The preservation of data at the university and its availability after the completion of a research project is often a prerequisite for scientific results to be reviewed and verified. Research data is also covered by the Archives Act (SFS 1990:782) requirement that research documents should be kept organized and available so that the public's right to transparency can be met.

Keep in mind that services for storing digital data usually do not have storage of inactive data as their mission. Data that is not actively used may therefore need to be moved to other storage options. Publishing data is a way of ensuring that data is made available in the long term, but it does not replace the authority's responsibility to also preserve research data locally.

After completion of a project, it is important to weed out material that can be discarded, as well as to arrange for data and other documents to be preserved. The University has a recommended directory structure that simplifies both weeding out and long-term preservation of data and other documents from a project.

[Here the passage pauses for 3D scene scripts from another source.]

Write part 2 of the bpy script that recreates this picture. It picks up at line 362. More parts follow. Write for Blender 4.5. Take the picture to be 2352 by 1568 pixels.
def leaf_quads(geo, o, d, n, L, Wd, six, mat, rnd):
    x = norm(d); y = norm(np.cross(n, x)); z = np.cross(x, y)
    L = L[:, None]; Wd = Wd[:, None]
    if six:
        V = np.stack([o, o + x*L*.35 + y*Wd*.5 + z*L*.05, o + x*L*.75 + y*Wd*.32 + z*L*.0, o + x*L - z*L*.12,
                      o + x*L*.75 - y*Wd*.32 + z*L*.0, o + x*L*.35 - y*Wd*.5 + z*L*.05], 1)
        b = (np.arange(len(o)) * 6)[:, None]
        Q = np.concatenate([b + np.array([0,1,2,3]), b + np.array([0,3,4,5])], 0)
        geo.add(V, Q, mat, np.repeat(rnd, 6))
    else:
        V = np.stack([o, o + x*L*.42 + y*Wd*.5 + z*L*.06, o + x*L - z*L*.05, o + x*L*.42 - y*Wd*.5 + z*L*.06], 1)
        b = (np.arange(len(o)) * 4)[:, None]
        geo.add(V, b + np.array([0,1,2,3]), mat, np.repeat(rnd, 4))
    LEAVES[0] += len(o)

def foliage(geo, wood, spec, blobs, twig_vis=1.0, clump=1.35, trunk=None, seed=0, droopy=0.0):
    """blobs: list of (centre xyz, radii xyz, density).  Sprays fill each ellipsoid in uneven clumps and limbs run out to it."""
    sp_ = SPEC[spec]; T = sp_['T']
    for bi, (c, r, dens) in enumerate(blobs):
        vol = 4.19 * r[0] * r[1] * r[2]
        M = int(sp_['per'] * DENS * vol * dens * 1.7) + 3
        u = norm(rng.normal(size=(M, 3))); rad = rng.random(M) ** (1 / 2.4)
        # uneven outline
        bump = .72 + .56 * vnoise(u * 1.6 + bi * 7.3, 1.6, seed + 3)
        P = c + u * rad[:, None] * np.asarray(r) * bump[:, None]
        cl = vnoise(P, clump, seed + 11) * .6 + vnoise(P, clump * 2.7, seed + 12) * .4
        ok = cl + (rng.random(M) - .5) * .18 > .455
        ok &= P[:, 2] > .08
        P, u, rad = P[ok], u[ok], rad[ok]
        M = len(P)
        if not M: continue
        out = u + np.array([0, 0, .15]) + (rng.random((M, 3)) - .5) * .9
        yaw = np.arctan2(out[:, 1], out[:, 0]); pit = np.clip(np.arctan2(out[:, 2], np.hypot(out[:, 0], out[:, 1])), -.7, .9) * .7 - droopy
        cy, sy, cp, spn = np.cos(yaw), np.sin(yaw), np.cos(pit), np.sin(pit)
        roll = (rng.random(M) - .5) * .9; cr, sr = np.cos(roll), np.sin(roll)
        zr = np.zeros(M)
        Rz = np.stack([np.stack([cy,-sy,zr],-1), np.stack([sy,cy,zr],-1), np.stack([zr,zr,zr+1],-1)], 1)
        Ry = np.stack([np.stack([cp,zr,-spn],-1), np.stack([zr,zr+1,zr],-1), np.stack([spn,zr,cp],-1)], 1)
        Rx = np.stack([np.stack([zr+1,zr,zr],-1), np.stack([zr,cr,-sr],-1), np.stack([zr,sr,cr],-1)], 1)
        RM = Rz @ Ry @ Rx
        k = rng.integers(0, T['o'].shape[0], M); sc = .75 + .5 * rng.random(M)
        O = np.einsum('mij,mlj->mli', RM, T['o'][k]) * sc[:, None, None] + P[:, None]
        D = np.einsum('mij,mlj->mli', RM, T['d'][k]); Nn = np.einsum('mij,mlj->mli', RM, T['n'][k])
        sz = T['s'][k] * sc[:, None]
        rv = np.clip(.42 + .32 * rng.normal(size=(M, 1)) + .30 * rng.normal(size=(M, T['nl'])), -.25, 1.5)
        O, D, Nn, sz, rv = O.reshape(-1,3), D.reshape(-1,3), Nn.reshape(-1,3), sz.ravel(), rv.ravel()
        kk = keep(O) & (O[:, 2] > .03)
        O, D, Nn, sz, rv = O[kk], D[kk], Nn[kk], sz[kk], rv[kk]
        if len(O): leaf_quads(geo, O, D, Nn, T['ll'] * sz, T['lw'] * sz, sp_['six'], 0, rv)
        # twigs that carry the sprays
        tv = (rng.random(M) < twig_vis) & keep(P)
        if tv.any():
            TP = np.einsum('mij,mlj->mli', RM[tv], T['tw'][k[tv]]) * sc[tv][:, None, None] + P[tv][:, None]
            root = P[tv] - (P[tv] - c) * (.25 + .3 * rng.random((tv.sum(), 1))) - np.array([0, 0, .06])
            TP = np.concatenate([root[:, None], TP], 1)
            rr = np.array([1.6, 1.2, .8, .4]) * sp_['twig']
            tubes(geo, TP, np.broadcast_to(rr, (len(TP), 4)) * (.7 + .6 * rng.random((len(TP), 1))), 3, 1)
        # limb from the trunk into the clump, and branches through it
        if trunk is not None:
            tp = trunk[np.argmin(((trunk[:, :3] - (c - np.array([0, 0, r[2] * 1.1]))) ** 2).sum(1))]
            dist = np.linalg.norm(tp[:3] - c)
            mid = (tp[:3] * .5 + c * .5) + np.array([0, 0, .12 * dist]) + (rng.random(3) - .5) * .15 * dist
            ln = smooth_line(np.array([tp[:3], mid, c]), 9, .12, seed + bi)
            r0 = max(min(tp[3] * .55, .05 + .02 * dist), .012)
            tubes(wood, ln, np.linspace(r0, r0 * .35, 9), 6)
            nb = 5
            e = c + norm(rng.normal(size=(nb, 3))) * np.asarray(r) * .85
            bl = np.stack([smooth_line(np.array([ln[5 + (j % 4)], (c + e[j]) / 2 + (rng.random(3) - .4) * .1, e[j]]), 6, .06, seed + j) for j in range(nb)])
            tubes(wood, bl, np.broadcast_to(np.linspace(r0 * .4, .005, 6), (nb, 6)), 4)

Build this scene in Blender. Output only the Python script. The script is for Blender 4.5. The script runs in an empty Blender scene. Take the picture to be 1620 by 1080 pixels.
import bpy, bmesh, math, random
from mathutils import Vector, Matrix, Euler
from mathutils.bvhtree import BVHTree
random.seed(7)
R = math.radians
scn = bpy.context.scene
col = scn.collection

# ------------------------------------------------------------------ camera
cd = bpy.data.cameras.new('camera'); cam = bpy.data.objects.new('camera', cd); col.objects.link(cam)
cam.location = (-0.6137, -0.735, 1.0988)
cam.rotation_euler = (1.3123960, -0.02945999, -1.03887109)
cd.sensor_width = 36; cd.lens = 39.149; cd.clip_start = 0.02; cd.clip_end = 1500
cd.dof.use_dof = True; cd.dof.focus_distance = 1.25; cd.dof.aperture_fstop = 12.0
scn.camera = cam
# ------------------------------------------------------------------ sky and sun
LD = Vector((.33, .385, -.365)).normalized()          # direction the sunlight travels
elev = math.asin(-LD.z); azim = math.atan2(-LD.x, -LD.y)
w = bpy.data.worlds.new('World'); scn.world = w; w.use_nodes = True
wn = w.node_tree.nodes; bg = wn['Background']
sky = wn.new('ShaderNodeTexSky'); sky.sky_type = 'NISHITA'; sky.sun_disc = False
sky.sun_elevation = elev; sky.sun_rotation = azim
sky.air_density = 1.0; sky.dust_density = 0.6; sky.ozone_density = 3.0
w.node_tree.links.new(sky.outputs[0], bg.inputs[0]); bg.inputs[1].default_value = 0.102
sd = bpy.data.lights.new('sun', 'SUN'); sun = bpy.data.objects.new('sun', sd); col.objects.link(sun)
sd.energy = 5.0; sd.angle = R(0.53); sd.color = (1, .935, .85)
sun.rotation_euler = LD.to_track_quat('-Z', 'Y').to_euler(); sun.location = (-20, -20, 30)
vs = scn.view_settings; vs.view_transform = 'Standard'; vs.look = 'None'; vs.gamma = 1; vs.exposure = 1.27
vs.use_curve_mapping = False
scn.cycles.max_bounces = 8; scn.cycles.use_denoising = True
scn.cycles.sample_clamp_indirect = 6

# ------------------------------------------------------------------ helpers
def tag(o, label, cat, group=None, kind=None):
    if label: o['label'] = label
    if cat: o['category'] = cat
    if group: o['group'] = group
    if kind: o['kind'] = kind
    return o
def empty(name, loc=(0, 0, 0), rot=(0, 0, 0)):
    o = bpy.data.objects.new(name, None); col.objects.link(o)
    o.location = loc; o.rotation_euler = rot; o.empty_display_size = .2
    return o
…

In order for data to be understandable and reusable over time, it is important that it is well described, structured and that the selected formats, if possible, are open and supplier-independent with good conditions to be readable over time.

Information about media and format choices from Riksarkivet (in Swedish).

The University’s Preservation Plan for Research Documents provides guidance on which documents that should be preserved, which can be deleted immediately or after a fixed period of time. Research data should normally be preserved 10 years after completion of the project. If research data is deemed to have a long-term value, whether scientific or otherwise, it should be preserved and formally archived and not weeded out. The deletion rules are media-independent and apply in the same way to paper documents as to digital material.

Registration of research documents

The purpose of the official university diary is to keep documents in order and to allow public access to official documents in accordance with the principle of public access to information. Research data do not need to be registered in the diary, but rather certain documents relating to data and its management. For guidance on which documents to register, see Preservation Plan for Research Documents.